Friday 6 July 2012

It's really hitting me...

As per usual it's been ages since I managed a post - just seem to be really busy.

In general, at the moment Annie and I are getting very excited about meeting our little girl, as well as feeling a little terrified about not being ready at the moment.  We still need some real essentials like mattress for the cot and moses basket, bedding, pram etc. but I'm trying to tell Annie that we'll get there before she gets here (even if it is only 3 pay-days before the little one is likely to arrive).

Unfortunately today I've been feeling quite angry as I had previously believed that paternity leave was 2 weeks paid at 90% of your wage.  Turns out UK legislation regarding father's rights is actually pretty tight as far as European countries go and that I'm actually only entitled to £135 per week for 2 weeks.  It looks like I will be losing out on 2 weeks I was looking forward to there.  Luckily I've managed to save my holiday so that I have 3 weeks off as well as 3 days for the birth, so at least I get to see my little girl for a little while.  Unfortunately it's just another example of Dad's being left behind.

I was recently contacted about an opportunity to take part in a self-filmed documentary about expecting parents, which is very exciting and Annie and I are hoping to get a start on recording some stuff this weekend.  We thought it sounded like fun as it's aiming to show a different side to younger couples.  I think it'll be nice to see some young parents on TV that aren't on the Jeremy Kyle Show and other such negative coverage.

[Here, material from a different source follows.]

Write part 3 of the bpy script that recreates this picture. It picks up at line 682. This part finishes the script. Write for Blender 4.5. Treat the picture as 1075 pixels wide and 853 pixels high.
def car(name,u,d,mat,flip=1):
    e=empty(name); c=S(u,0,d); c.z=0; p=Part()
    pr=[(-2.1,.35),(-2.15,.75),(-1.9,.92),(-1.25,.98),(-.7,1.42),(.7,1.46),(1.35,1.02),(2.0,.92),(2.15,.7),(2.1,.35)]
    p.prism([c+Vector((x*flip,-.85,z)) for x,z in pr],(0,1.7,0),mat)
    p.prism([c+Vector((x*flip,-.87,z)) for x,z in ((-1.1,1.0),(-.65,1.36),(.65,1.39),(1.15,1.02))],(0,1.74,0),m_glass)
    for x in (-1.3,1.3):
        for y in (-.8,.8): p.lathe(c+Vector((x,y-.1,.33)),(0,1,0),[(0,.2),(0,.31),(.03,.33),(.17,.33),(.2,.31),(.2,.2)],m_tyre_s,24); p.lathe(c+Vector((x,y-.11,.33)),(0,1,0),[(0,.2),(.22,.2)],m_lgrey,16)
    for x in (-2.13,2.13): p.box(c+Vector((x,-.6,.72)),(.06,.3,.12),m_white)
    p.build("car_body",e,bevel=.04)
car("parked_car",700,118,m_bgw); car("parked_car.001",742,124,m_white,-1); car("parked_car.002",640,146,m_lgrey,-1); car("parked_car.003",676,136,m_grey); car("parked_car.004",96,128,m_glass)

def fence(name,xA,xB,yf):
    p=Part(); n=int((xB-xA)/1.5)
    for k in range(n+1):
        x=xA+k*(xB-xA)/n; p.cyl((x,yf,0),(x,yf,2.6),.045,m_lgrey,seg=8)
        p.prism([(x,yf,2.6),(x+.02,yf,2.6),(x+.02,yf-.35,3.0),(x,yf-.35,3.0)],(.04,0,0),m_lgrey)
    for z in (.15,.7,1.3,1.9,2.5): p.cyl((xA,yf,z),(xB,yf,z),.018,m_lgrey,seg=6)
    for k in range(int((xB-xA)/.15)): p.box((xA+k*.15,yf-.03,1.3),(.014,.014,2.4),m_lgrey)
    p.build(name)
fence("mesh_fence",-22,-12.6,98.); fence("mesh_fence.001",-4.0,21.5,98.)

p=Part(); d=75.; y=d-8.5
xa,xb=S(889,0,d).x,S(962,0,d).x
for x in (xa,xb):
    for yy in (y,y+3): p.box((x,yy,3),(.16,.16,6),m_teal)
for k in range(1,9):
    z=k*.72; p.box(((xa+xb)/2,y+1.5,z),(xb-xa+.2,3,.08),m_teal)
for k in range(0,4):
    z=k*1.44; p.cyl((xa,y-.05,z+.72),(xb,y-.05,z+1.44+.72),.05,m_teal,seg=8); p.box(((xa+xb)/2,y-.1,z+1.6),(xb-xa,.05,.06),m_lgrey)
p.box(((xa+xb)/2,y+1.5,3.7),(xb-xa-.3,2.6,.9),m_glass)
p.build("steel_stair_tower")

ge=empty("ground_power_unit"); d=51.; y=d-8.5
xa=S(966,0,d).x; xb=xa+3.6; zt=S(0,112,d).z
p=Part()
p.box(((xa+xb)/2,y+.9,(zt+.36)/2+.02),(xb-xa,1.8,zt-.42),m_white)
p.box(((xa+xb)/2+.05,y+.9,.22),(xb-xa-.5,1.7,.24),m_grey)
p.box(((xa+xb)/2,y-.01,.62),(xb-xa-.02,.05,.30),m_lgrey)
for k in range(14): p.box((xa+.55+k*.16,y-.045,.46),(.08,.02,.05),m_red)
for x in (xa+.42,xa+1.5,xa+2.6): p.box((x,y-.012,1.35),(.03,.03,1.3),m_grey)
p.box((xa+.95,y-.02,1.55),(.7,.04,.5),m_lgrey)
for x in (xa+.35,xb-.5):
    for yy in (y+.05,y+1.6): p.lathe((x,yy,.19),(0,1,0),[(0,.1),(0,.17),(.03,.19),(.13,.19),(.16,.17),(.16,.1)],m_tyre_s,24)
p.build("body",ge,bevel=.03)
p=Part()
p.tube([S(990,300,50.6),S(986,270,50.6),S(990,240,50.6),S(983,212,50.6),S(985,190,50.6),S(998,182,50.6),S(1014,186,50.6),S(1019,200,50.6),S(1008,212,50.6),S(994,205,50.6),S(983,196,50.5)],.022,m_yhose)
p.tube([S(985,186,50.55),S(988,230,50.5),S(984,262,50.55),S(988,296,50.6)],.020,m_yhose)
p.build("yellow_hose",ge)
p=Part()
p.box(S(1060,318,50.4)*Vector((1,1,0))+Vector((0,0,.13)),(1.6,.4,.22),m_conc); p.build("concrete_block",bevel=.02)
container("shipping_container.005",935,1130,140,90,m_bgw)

Every time I think the fact that we're having a baby feels "real" something else happens that makes it seem more "real".  The first time that I saw her on a scan and she was just a tiny little bean I thought "wow that's her...it's really hitting me now".  The next time that we had a scan and I could see her little face, I thought "wow you can see that it's a little person growing in there...it's really hitting me now".  When we had a 3D scan and we found out we were having a girl I thought "now we know the sex and name and everything...it's really hitting me now".  I get the same thought every time she kicks me (I particularly like putting my face on Annie's belly and getting a little kick in the face, for some reason).  Now it's getting to the stage that we're trying to get the baby room a little more in order, we're thinking about all the things we want to do when she's around and we're buying our sling to carry her around and Annie's bump is hard to miss...it's really hitting me now.  I really wonder what the next thing will be that makes me think that thought.  Those moments make me really happy so I hope there's plenty more to come.

For months I've been getting well ahead of myself and worrying about what I'm going to do if Vega has a boyfriend I don't like when she's a teenager or if she even thinks about smoking, things like that.  One step at a time I think.  It seems unwise to count down until her arrival as she could turn up early or late (probably late if she's a Swift) but it's just over 3 months until she's here and I'm very excited.